# To be done
Determine how many lines carry the word "scene". Output that number only.
[START Material]
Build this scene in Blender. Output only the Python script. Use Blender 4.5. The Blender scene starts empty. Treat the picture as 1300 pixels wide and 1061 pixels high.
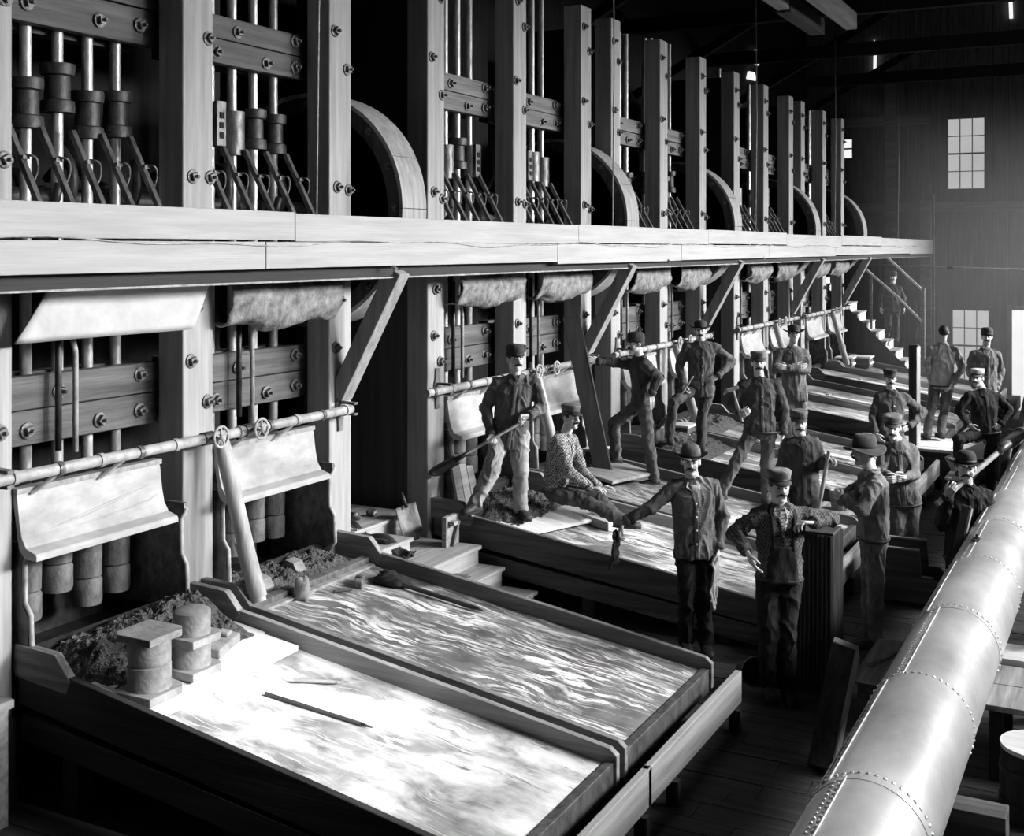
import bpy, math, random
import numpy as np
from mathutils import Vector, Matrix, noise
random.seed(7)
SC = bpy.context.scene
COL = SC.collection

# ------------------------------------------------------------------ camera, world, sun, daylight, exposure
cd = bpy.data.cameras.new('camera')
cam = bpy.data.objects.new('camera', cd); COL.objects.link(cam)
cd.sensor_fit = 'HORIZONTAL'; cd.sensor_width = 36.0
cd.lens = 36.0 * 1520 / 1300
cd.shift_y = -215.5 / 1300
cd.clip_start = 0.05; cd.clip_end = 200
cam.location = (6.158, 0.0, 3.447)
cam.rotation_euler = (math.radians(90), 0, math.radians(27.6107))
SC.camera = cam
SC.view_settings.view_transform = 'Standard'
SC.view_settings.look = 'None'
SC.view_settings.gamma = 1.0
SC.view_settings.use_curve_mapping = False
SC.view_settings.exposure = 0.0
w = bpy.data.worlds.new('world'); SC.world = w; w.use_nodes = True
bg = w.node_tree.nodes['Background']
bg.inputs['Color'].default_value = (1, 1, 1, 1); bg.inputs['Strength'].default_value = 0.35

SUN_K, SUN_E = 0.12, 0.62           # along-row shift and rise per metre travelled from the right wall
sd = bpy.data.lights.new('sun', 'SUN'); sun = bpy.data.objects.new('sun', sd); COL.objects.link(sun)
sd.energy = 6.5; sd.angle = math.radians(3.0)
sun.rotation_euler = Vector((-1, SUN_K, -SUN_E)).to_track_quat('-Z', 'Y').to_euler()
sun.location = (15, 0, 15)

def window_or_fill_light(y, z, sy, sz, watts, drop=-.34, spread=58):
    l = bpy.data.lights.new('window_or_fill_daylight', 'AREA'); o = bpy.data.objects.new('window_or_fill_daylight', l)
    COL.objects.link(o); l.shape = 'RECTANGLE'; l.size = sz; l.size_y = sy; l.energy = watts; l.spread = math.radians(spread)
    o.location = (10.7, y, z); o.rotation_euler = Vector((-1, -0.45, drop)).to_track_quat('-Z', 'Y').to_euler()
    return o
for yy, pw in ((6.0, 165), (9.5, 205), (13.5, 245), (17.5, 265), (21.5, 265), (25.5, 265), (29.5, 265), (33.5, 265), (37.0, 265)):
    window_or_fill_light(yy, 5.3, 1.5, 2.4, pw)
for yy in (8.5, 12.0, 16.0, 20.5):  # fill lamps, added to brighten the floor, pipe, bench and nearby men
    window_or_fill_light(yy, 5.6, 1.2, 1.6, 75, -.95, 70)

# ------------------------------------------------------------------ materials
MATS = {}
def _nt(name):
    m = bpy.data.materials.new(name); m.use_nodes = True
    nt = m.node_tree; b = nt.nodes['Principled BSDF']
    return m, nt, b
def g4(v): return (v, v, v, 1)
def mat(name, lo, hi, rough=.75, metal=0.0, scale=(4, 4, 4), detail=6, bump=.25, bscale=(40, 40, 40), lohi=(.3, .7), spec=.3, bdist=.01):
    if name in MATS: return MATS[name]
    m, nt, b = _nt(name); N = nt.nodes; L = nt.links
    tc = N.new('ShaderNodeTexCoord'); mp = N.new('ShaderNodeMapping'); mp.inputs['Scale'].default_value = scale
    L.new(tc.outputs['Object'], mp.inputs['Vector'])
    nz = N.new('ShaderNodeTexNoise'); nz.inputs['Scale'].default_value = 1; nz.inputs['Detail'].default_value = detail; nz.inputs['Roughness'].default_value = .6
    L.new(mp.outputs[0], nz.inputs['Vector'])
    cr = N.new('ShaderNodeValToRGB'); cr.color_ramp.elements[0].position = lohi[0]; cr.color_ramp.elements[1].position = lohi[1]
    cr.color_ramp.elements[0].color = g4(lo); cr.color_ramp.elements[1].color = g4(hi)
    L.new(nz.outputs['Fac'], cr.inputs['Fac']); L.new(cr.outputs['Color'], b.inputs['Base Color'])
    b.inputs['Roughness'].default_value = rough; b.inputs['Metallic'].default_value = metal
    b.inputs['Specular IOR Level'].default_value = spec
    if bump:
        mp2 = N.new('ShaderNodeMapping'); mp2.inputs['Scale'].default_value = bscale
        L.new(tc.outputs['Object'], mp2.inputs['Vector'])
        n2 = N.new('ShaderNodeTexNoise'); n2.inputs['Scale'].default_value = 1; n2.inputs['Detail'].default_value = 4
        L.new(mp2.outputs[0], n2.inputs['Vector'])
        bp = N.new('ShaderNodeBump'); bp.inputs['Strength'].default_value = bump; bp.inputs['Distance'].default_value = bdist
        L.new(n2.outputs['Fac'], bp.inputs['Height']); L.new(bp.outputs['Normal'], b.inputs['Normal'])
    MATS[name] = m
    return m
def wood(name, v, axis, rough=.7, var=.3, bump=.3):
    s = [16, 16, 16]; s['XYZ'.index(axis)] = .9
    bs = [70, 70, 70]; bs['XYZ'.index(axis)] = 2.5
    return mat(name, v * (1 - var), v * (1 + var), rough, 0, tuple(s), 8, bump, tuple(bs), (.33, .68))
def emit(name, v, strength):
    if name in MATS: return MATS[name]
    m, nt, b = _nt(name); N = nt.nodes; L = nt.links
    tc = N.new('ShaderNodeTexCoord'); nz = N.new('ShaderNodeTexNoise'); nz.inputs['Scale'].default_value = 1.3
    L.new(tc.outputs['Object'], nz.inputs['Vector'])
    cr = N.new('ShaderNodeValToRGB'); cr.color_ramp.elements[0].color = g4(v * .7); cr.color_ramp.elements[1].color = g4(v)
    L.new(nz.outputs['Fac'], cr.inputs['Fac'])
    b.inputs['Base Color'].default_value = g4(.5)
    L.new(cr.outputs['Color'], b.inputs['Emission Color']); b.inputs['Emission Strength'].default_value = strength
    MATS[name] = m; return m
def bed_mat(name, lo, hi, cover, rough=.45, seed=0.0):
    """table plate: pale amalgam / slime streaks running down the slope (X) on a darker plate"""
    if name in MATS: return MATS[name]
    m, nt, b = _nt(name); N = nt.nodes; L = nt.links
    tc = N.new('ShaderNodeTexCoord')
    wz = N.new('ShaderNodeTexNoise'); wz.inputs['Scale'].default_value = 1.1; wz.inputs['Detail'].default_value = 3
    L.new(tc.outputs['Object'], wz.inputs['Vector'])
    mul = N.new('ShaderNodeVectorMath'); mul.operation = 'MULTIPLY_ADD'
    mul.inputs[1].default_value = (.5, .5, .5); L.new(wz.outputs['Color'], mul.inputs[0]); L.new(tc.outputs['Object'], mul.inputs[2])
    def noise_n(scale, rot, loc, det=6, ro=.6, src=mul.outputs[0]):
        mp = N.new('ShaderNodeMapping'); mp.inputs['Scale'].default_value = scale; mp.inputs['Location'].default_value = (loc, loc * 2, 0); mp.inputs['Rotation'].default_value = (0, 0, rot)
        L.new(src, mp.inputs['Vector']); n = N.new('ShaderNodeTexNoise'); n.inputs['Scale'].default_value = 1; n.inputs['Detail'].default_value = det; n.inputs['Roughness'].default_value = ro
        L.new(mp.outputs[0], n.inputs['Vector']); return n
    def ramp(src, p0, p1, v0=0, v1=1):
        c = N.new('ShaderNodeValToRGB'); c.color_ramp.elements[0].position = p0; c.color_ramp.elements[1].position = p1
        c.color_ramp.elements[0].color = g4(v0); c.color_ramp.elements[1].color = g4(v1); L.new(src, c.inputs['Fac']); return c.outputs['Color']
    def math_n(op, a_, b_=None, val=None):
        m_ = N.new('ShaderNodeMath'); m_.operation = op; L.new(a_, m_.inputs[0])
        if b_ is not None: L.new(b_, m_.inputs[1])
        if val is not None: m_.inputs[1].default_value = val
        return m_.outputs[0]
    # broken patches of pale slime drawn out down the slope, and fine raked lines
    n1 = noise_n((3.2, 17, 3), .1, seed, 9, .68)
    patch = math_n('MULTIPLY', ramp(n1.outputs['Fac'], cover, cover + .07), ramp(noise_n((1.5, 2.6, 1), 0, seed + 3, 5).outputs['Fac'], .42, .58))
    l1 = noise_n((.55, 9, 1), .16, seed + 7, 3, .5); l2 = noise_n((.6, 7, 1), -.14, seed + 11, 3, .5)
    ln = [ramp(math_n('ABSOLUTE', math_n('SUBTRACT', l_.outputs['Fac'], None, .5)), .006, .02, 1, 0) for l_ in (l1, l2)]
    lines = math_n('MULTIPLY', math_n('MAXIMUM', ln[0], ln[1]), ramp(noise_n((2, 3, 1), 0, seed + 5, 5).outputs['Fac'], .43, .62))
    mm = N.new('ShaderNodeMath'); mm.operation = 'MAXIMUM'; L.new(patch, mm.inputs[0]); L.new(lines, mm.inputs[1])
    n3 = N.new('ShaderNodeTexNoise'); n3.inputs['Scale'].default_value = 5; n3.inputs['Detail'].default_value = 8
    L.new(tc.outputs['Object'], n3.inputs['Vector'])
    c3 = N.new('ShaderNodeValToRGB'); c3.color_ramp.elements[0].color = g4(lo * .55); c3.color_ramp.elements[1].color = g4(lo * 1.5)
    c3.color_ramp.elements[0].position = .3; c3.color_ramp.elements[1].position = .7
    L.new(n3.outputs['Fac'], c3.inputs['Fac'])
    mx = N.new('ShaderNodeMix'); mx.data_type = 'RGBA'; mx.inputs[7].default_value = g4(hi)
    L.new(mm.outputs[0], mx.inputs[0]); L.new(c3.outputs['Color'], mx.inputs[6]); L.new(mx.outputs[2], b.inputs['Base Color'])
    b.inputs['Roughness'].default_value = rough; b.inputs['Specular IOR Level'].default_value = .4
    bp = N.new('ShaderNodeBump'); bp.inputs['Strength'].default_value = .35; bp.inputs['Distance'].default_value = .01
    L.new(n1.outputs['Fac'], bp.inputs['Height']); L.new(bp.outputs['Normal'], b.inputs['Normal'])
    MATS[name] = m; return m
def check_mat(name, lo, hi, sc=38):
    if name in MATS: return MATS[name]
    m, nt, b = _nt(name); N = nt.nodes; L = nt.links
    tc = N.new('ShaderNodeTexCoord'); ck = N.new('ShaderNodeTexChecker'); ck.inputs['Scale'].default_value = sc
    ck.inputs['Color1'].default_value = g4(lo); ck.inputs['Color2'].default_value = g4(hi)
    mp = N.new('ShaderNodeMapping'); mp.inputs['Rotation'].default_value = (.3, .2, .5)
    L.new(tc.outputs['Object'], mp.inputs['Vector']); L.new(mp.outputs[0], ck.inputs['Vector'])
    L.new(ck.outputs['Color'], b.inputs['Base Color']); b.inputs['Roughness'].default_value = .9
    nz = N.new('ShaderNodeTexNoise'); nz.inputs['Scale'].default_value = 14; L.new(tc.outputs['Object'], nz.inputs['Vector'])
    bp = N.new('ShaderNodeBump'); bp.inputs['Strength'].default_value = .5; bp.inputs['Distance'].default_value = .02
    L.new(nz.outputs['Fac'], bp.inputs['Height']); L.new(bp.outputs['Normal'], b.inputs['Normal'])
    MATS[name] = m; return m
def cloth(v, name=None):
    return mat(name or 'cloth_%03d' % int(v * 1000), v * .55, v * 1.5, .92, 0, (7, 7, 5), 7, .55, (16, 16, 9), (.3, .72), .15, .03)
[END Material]
# Output for this exercise
2